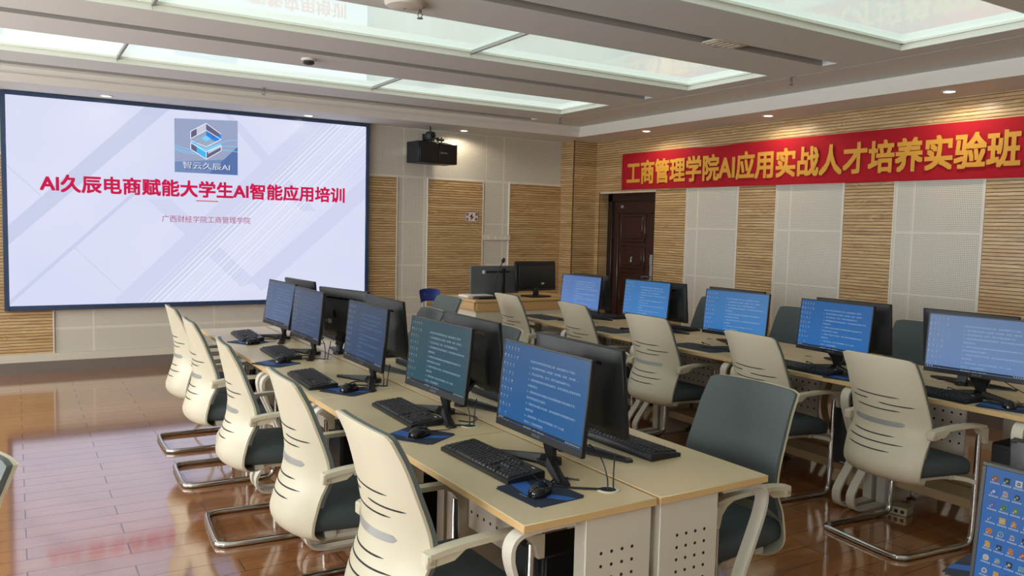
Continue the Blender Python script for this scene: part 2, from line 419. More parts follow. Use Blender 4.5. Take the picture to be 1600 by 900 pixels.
obj('door_handle', MB().cyl((.016, .237, 1.0), (-.04, .237, 1.0), .012).tube([(-.04, .237, 1.0), (-.045, .28, 1.0), (-.04, .36, .995)], .011), 'chrome', d)
obj('door_knocker', MB().cyl((.03, .63, 1.24), (-.004, .63, 1.24), .016).cyl((.0, .63, 1.22), (-.004, .63, 1.18), .010), 'silver', d)
obj('door_tag', MB().box((.024, .86, 1.93), (.03, .92, 1.97)), 'logo_grey', d)

# ------------------------------------------------------------------ ceiling fittings
names = {(0, 0): 'lit stretch film ceiling panel of the row nearest the video wall, left cell', (0, 1): 'lit ceiling panel of the row nearest the video wall, middle cell mirroring the slide logo', (0, 2): 'lit ceiling panel of the row nearest the video wall, right cell by the corner',
         (1, 0): 'lit ceiling panel of the second row, left cell at the top edge', (1, 1): 'lit ceiling panel of the second row, middle cell mirroring red slide lettering', (1, 2): 'large lit ceiling panel of the second row, right cell beside the wide air slot', (2, 2): 'brightest lit ceiling panel, nearest one at the top right of the photo'}
for j, (a, b) in enumerate(ROWS):
    for i in range(3):
        x0, x1 = XC[i], XC[i+1]
        t = thing('ceiling_light', names.get((j, i), 'lit stretch film ceiling panel overhead outside the photo'), 'ceiling light', ((x0+x1)/2, (a+b)/2, H), 0, 'lit stretch film ceiling panels')
        hx, hy = (x1-x0)/2-.002, (b-a)/2-.002
        obj('diffuser', MB().box((-hx, -hy, .06), (hx, hy, .075)), 'film', t, smooth=False)
        f = MB()
        for q in (-1, 1):
            f.box((-hx, min(q*hy, q*(hy-.03)), .042), (hx, max(q*hy, q*(hy-.03)), .06)); f.box((-hx, min(q*hy, q*(hy-.004)), .001), (hx, max(q*hy, q*(hy-.004)), .042))
        for q in ((-1,) if i == 0 else ())+((1,) if i == 2 else ()):
            f.box((min(q*hx, q*(hx-.03)), -hy, .042), (max(q*hx, q*(hx-.03)), hy, .06)); f.box((min(q*hx, q*(hx-.004)), -hy, .001), (max(q*hx, q*(hx-.004)), hy, .042))
        obj('frame', f, 'film_frame', t, smooth=False)
        if i > 0: obj('divider', MB().box((-hx-.011, -hy, .03), (-hx+.009, hy, .058)), 'bar', t, smooth=False)
def downlight():
    t = thing('downlight', '', 'downlight')
    prof = [(.062, 0), (.062, -.006), (.05, -.009), (.045, -.004), (.045, 0)]
    obj('trim_ring', MB().lathe(prof), 'white', t)
    obj('lens', MB().lathe([(.0445, -.001), (.0445, -.005), (.02, -.0065)]), 'lamp', t)
    li = bpy.data.lights.new('beam', 'SPOT'); li.energy = DOWN; li.color = (1, .88, .68); li.spot_size = math.radians(168); li.spot_blend = .35; li.shadow_soft_size = .04
    lo = bpy.data.objects.new('beam', li); COL.objects.link(lo); lo.parent = t; lo.location = (0, 0, -.02)
    return t
mk = Maker(downlight)
for (x, y), l in [((4.97, 5.87), 'lit round downlight over the left end of the red banner'), ((5.03, 4.01), 'lit round downlight over the middle of the red banner'), ((5.03, 2.07), 'lit round downlight over the right end of the red banner'), ((3.225, 7.42), 'lit round downlight in the soffit right of the loudspeaker'), ((1.17, 7.40), 'lit round downlight over the right part of the video wall'), ((-.94, 7.37), 'lit round downlight over the left part of the video wall')]:
    mk((x, y, SOF), 0, l, 'recessed soffit downlights')
def sprinkler():
    t = thing('sprinkler_head', '', 'sprinkler')
    obj('escutcheon', MB().lathe([(.028, 0), (.028, -.004), (.012, -.012)]), 'silver', t)
    m = MB().cyl((0, 0, -.01), (0, 0, -.035), .009, n=10).cyl((0, 0, -.068), (0, 0, -.072), .02, n=12)
    m.tube([(.009, 0, -.03), (.016, 0, -.05), (.004, 0, -.068)], .003).tube([(-.009, 0, -.03), (-.016, 0, -.05), (-.004, 0, -.068)], .003)
    obj('spray_frame', m, 'plinth', t); return t
mk = Maker(sprinkler)
for (x, y), l in [((4.10, 2.96), 'pendent sprinkler head on the thin joint line at upper right'), ((4.06, 6.45), 'pendent sprinkler head near the soffit corner by the pilaster'), ((.462, 6.66), 'pendent sprinkler head above the video wall beside the air slot'), ((.465, 2.88), 'pendent sprinkler head beside the round white ceiling dome')]:
    mk((x, y, H), 0, l, 'sprinkler heads')
t = thing('smoke_detector', 'small white round smoke detector under the ceiling above the slide', 'smoke detector', (.39, 4.93, H))
obj('base', MB().lathe([(.062, 0), (.062, -.014), (.056, -.018)]), 'white', t); obj('sensor_cap', MB().lathe([(.045, -.018), (.048, -.036), (.036, -.046), (.02, -.05)]), 'charcoal', t)
t = thing('ceiling_access_point', 'large round white ceiling dome cut by the top edge of the photo', 'ceiling dome', (.335, 2.83, H))
obj('housing', MB().lathe([(.125, 0), (.125, -.012), (.112, -.028), (.06, -.038), (.01, -.04)], n=36), 'white', t); obj('indicator', MB().lathe([(.008, -.04), (.006, -.042)]), 'logo_grey', t)
t = thing('slot_cover', 'pale metal hatch bridging the wide ceiling air slot', 'ceiling hatch', (2.72, 2.435, H))
m = MB().box((-.16, -.085, -.004), (.16, .085, .01), bev=.003)
for k in range(5): m.box((-.13+.055*k, -.06, -.008), (-.095+.055*k, .06, -.003))
obj('hatch_plate', m, 'metal_white', t); obj('latch', MB().box((-.02, .085, -.006), (.02, .1, .004)), 'silver', t)

# ------------------------------------------------------------------ video wall
t = thing('video_wall', 'huge lit video wall showing a pale slide with red Chinese title', 'screen', (0, 7.6, 0))
led = t
SX0, SX1, SZ0, SZ1 = -1.817, 1.956, .706, 2.814
f = MB()
for lo, hi in (((SX0-.045, 0, SZ0-.05), (SX0, .088, SZ1+.04)), ((SX1, 0, SZ0-.05), (SX1+.048, .088, SZ1+.04)), ((SX0, 0, SZ0-.05), (SX1, .088, SZ0)), ((SX0, 0, SZ1), (SX1, .088, SZ1+.04))): f.box(lo, hi, bev=.004)
f.box((-.02, -.004, SZ0-.036), (.06, 0, SZ0-.014), 1)
obj('frame', f, ['frame_led', 'charcoal'], t)
m = emat((206, 211, 237), LED, name='slide ground'); nt = NT(m); v, p = nt.pos()
g = nt.noise(v, .7, 2); nt.l.new(nt.ramp(g, [(.3, lin((207, 212, 238))), (.7, lin((217, 219, 241)))]), nt.b.inputs['Emission Color'])
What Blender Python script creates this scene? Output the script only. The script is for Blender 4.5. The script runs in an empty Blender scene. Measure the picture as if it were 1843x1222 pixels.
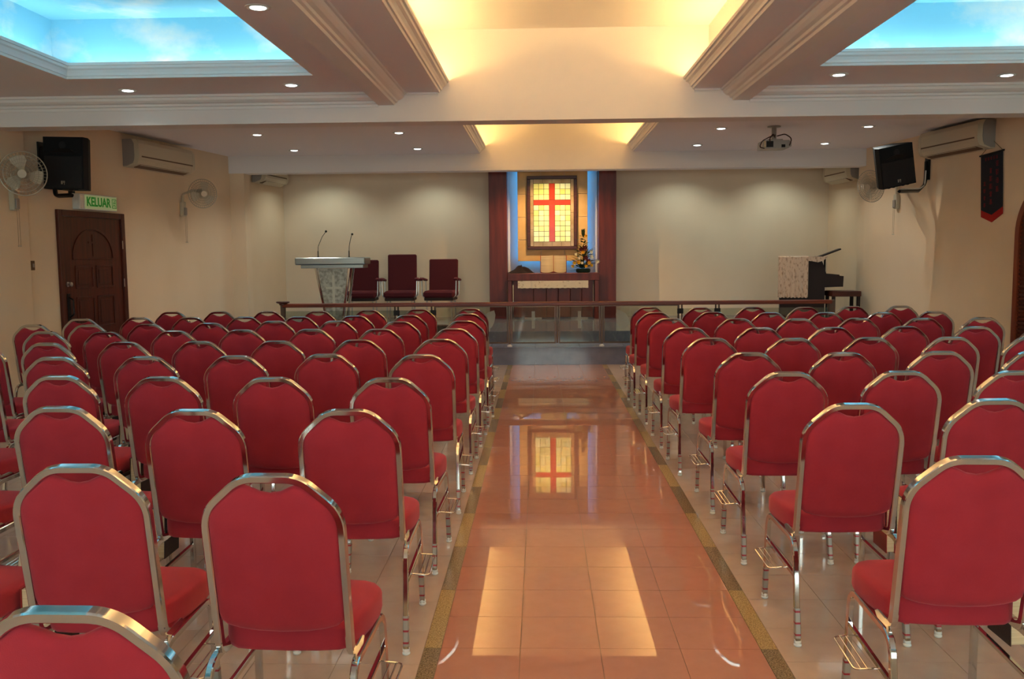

Goal
Repeat word for word the lines above, from the first entry through the line containing "1.97)), 'logo_grey', d)", with both ends kept and the pictures dropped.

Response to this exercise
Continue the Blender Python script for this scene: part 2, from line 419. More parts follow. Use Blender 4.5. Take the picture to be 1600 by 900 pixels.
obj('door_handle', MB().cyl((.016, .237, 1.0), (-.04, .237, 1.0), .012).tube([(-.04, .237, 1.0), (-.045, .28, 1.0), (-.04, .36, .995)], .011), 'chrome', d)
obj('door_knocker', MB().cyl((.03, .63, 1.24), (-.004, .63, 1.24), .016).cyl((.0, .63, 1.22), (-.004, .63, 1.18), .010), 'silver', d)
obj('door_tag', MB().box((.024, .86, 1.93), (.03, .92, 1.97)), 'logo_grey', d)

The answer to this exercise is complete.